When The Camp of the Saints first appeared, in 1973, it was, to put it mildly, not well received. Sixties radicalism still prevailed in Paris; a century of capitalist imperialism was blamed for the problems of the Third World, though the feeling was that Africans and Asians now at least had control of their own destinies; and French intellectuals and bureaucrats believed that they had a special rapport with non-European cultures, unlike the insensitive Anglo-Saxons. Besides being shocking in its contents, Raspail’s book was also offensive: it insulted almost everything that Sorbonne professors held dear. The Camp was swiftly dismissed as a racist tract. As for Raspail, he went off to write other novels and travel books. But in late 1985 he offended again, by joining forces with the demographer Gerard Dumont to write an article in Le Figaro Magazine claiming that the fast-growing non-European immigrant component of France’s population would endanger the survival of traditional French culture, values, and identity. By this time the immigration issue had become much more contentious in French politics, and only a year earlier Jacques Chirac, then the mayor of Paris, had publicly warned, “When you compare Europe with the other continents, it’s terrifying. In demographic terms, Europe is disappearing. Twenty or so years from now our countries will be empty, and no matter what our technological power, we shall be incapable of putting it to use.” The Raspail-Dumont article was highly embarrassing to the French Socialist government, which, though pledged to crack down on illegal immigrants, was deeply disturbed by the potential political fallout from such a controversial piece. No fewer than three Cabinet Ministers, including Prime Minister Laurent Fabius, attacked it as “racist propaganda” and “reminiscent of the wildest Nazi theories.” It was no consolation to them that Jean-Marie Le Pen, the head of the fast-growing National Front, was making immigration the leading issue as he campaigned among the discontented French electorate.

And:

Readers may well find Raspail’s vision uncomfortable and his language vicious and repulsive, but the central message is clear: we are heading into the twenty-first century in a world consisting for the most part of a relatively small number of rich, satiated, demographically stagnant societies and a large number of poverty-stricken, resource-depleted nations whose populations are doubling every twenty-five years or less. The demographic imbalances are exacerbated by grotesque disparities of wealth between rich and poor countries. Despite the easy references that are made to our common humanity, it is difficult to believe that Switzerland, with an annual average per capita income of about $35,000, and Mali, with an average per capita income of less than $300, are on the same planet–but Raspail’s point is that they are, and that a combination of push and pull factors will entice desperate, ambitious Third World peasants to approach the portals of the First World in ever-increasing numbers. The pressures are now much greater than they were when Raspail wrote, not only because we’ve added 1.5 billion people to our planet since the early 1970s, but also, ironically, because of the global communications revolution, which projects images of Western lifestyles, consumer goods, and youth culture across the globe. Ambitious peasants no longer need a messianic untouchable to urge them to leave by boat for Europe; they see the inducements every day on their small black-and-white television sets.

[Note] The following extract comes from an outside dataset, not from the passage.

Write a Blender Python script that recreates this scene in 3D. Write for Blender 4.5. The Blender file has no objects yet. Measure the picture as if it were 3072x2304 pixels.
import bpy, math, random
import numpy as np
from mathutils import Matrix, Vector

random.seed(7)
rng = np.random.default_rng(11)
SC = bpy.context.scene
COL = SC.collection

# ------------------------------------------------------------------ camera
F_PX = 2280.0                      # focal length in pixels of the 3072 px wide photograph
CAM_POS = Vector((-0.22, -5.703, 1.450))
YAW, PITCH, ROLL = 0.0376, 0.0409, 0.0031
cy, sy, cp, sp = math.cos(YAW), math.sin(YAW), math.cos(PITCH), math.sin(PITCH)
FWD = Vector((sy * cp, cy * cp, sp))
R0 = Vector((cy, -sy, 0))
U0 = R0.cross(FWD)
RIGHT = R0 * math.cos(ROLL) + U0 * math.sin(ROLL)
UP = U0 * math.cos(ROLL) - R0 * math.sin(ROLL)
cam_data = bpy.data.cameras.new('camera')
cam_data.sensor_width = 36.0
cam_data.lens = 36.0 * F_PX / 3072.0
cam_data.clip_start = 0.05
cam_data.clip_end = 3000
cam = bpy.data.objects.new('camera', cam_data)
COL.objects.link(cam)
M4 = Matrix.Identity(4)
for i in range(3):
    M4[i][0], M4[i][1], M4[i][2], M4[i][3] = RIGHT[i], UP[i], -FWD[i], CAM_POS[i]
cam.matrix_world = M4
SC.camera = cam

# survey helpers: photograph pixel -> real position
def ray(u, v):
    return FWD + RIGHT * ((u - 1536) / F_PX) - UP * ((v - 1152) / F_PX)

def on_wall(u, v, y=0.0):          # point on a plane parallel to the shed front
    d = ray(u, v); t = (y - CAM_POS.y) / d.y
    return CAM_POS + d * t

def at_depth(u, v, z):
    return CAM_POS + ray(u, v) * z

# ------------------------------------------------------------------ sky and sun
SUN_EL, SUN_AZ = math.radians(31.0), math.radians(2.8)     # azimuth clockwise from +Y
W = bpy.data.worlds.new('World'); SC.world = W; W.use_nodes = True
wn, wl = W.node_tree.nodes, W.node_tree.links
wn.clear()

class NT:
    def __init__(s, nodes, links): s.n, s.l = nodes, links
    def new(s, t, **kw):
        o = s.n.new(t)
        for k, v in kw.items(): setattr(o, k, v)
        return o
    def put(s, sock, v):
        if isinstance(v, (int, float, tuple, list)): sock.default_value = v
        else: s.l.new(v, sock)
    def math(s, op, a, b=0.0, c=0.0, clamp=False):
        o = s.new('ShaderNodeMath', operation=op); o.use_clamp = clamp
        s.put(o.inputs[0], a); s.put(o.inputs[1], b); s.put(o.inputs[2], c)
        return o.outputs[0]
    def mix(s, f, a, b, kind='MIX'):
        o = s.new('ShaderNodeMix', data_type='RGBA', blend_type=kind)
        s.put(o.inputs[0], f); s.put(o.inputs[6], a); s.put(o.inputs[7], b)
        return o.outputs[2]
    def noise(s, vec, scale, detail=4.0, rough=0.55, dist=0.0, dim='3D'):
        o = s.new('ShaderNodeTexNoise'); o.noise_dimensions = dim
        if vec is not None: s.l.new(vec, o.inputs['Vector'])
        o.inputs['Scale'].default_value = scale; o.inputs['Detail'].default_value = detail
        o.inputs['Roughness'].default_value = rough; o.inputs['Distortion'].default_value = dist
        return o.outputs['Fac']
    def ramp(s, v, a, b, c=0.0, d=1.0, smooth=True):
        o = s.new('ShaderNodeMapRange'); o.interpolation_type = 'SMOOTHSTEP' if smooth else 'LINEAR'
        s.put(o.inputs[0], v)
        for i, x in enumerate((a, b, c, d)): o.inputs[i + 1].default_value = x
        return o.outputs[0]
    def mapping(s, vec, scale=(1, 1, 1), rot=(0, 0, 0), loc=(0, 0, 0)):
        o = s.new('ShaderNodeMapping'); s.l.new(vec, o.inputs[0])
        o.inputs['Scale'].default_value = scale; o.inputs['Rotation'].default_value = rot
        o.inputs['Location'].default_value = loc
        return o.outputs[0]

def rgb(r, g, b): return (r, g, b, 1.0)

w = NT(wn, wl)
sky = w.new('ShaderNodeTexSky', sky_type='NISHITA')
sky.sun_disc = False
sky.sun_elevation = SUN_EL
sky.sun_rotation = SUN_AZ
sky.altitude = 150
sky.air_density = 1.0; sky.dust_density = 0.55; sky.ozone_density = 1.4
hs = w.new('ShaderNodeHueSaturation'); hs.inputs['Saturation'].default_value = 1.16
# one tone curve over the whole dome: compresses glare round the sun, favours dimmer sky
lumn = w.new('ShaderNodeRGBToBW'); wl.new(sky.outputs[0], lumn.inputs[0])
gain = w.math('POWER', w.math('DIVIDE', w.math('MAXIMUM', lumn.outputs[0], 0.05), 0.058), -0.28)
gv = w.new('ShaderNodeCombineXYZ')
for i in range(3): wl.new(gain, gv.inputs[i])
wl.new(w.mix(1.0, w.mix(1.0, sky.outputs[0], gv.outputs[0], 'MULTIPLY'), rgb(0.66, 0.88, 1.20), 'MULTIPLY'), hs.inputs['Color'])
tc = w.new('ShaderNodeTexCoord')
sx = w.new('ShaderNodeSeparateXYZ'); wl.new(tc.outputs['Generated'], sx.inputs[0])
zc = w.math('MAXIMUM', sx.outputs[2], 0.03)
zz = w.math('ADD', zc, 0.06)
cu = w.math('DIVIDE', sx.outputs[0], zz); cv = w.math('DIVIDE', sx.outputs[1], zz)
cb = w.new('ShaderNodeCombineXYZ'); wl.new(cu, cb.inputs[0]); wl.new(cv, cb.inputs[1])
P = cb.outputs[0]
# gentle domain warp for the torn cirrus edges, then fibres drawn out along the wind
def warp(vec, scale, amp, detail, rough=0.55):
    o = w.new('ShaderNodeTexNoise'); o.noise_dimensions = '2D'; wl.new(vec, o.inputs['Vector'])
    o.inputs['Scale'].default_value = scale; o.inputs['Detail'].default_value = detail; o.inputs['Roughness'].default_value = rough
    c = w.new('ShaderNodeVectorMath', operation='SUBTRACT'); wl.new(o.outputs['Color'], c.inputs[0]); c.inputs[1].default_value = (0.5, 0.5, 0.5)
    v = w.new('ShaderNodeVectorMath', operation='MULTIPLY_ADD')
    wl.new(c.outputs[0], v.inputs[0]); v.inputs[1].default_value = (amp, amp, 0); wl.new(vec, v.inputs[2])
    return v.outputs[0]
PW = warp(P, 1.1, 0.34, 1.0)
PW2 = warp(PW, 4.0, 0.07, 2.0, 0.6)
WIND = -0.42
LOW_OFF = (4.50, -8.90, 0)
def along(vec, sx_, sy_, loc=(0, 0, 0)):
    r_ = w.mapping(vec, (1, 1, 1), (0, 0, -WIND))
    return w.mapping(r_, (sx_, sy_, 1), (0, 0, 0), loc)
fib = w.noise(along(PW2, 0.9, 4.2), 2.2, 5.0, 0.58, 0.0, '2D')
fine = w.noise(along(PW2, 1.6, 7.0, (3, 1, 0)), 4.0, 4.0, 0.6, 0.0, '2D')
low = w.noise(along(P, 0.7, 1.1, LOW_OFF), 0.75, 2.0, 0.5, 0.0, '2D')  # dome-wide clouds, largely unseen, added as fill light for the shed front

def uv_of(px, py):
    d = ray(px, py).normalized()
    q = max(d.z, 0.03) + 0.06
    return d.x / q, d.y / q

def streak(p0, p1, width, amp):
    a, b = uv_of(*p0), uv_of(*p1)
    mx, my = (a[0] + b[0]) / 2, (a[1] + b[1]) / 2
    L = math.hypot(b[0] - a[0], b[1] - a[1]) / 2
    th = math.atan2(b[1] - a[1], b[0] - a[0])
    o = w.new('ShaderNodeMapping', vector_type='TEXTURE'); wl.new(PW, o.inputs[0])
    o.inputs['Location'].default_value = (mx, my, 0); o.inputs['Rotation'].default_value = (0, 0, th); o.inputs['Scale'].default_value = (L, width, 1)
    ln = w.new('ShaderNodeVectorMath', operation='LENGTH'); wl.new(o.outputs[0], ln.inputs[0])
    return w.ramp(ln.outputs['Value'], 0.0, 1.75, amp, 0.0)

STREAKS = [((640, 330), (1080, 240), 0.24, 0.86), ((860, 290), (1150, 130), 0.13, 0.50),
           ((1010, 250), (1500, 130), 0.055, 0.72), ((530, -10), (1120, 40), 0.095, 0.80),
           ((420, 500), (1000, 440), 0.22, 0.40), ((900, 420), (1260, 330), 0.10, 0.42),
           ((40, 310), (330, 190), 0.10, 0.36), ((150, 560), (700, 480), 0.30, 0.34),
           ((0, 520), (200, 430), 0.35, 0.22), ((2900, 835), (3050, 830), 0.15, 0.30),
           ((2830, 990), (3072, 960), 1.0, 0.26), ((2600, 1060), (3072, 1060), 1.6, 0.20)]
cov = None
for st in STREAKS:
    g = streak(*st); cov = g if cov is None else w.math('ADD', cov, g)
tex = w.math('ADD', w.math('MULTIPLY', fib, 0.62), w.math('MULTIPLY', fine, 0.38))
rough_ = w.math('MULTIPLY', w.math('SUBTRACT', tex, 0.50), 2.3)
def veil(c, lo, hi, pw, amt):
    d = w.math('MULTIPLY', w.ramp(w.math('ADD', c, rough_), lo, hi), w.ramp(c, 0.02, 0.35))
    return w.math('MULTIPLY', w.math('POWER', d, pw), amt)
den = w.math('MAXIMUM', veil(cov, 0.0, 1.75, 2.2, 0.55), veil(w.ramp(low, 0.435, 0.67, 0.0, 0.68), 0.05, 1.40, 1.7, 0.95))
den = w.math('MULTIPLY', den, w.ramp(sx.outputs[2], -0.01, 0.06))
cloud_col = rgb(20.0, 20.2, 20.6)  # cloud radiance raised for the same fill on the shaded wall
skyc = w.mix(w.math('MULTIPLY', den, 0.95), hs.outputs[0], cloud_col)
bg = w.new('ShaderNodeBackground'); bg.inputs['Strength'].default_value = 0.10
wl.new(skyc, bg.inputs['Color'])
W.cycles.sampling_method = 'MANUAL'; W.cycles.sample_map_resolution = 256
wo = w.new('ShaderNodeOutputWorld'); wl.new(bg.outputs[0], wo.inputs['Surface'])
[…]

Is all this gloom and doom justified? What about rosier visions of the future? What about the good news? The apocalyptic literature appears to be at odds with an equally large array of writings, chiefly by free-market economists and consultants, that proclaim a brave new world of ever-greater production, trade, wealth, and standards of living for all. In these portrayals of “the coming global boom,” a combination of market forces, diminished government interference, ingenious technologies, and the creation of a truly universal customer base will allow our planet to double or treble its income levels during the next few decades. In the view of those who believe that the global technological and communications revolution is making the world more integrated, rather than more envious, the constant modernization of the world economy is leading to a steady convergence of standards of production and living. As more and more countries open up to a borderless world, the prospects for humankind–or, at least, for those able to adapt–are steadily improving.

Yet a closer look at this cornucopian literature reveals that its focus is overwhelmingly upon the world’s winners–the well-educated lawyers, management consultants, software engineers, and other “symbolic analysts” analyzed by Secretary of Labor Robert Reich–who sell their expertise at handsome prices to clients in other rich societies. To the extent that they consider the situation in the Third World, the cornucopian writers typically point to the model minority of global politics–the East Asians. The techno-liberals pay hardly any attention to the mounting human distress in Calcutta or Nicaragua or Liberia, and no wonder: were they to consider the desperate plight of the poorest two billion beings on our planet, their upbeat messages would sound less plausible.

Despite attempts by centrist politicians to ignore this touchy topic, it refuses to go away.

I wonder if even Raspail imagined that a radical version of an alien religion, come to Europe via immigration and the Internet, would appeal to the criminal dispossessed of post-Christian Europe, and give some of them inspiration for waging holy war on Europe itself.

UPDATE: It is commonly recognized that the French have had a terrible time integrating Muslims into French society. I’m reading the book about Americans in Paris that Fred gave me, and it seems that the impossibility of any foreign person integrating fully into French life, except possibly through marriage, is a universal phenomenon. In his introduction to the collection, Adam Gopnik says that they may like you fine and be nice to you, but you will never, ever be one of them. That’s just how it is here. I can imagine how that must feel to Muslims, especially those born here.